-- Problem statement --
Below, find each line holding "this" and state how many there are, using the number alone.

-- -- --

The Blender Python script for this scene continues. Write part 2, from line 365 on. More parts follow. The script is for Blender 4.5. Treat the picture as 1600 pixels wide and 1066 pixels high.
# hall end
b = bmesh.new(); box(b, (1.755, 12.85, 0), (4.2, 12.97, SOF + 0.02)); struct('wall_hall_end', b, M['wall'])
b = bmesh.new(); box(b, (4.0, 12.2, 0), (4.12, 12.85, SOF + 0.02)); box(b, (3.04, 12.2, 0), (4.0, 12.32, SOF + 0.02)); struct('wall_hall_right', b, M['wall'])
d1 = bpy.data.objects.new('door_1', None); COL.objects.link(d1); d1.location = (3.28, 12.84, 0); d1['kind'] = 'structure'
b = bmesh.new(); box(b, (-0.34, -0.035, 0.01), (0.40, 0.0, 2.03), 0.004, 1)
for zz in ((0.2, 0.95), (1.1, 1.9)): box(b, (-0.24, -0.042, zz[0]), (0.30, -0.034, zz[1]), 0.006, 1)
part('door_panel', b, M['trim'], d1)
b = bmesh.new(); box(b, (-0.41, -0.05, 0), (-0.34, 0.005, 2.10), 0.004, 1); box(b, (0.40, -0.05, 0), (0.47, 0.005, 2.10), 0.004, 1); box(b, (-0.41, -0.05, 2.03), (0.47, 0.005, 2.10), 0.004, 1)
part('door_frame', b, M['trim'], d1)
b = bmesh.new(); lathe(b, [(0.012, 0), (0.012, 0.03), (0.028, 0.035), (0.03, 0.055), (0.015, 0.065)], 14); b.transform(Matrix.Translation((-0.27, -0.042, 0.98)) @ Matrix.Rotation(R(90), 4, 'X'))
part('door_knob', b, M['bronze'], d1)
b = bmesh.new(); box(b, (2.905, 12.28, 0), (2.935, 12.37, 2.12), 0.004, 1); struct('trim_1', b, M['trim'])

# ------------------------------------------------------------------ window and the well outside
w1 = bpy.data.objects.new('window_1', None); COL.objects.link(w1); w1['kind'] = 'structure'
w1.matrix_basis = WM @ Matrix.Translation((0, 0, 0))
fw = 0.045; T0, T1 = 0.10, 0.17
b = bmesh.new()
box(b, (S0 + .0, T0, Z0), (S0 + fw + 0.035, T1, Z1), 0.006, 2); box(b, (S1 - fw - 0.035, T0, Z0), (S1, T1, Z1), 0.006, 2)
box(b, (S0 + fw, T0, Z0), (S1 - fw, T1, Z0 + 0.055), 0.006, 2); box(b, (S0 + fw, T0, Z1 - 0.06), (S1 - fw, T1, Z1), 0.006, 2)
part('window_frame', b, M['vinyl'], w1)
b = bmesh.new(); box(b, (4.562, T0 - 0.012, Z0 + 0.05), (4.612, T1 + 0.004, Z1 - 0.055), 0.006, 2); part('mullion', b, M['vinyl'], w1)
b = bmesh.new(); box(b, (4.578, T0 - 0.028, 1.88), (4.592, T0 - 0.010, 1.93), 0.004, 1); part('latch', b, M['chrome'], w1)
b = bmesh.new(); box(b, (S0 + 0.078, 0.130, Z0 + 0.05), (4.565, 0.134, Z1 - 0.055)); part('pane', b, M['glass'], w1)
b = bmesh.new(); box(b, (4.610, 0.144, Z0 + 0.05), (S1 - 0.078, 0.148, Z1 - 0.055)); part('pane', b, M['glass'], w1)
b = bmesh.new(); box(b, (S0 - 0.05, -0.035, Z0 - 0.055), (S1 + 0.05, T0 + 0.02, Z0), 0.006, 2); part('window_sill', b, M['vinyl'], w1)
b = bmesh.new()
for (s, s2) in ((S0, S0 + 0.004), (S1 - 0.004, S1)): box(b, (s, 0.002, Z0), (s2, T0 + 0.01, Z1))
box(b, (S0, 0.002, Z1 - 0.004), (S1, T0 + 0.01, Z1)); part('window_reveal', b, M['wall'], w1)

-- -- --

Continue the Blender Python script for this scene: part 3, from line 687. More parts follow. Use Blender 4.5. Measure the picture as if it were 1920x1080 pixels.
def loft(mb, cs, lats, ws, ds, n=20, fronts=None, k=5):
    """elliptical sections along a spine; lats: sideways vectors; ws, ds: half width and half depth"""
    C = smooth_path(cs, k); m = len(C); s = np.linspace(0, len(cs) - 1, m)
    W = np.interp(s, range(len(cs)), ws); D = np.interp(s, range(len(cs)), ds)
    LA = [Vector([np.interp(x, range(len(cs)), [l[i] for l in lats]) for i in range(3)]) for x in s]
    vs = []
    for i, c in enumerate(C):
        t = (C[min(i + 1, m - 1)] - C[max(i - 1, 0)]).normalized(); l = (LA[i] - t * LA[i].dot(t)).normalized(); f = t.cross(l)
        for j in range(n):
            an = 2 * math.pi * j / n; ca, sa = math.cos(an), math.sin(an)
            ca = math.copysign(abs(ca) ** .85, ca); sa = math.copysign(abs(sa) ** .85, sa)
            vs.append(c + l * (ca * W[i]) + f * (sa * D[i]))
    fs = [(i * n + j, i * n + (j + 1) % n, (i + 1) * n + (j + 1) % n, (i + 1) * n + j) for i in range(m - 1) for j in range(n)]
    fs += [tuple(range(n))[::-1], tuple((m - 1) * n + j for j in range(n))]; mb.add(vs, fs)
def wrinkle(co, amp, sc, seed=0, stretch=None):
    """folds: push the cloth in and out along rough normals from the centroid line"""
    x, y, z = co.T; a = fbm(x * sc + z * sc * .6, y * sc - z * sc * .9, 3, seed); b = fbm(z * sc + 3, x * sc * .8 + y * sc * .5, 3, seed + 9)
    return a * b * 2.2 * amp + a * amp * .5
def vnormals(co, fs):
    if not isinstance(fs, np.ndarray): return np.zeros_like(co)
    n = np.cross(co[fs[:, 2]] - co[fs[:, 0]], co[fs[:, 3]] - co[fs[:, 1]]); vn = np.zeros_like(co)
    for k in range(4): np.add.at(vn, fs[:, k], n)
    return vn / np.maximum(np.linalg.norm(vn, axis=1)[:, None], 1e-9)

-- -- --

-- Written answer --
2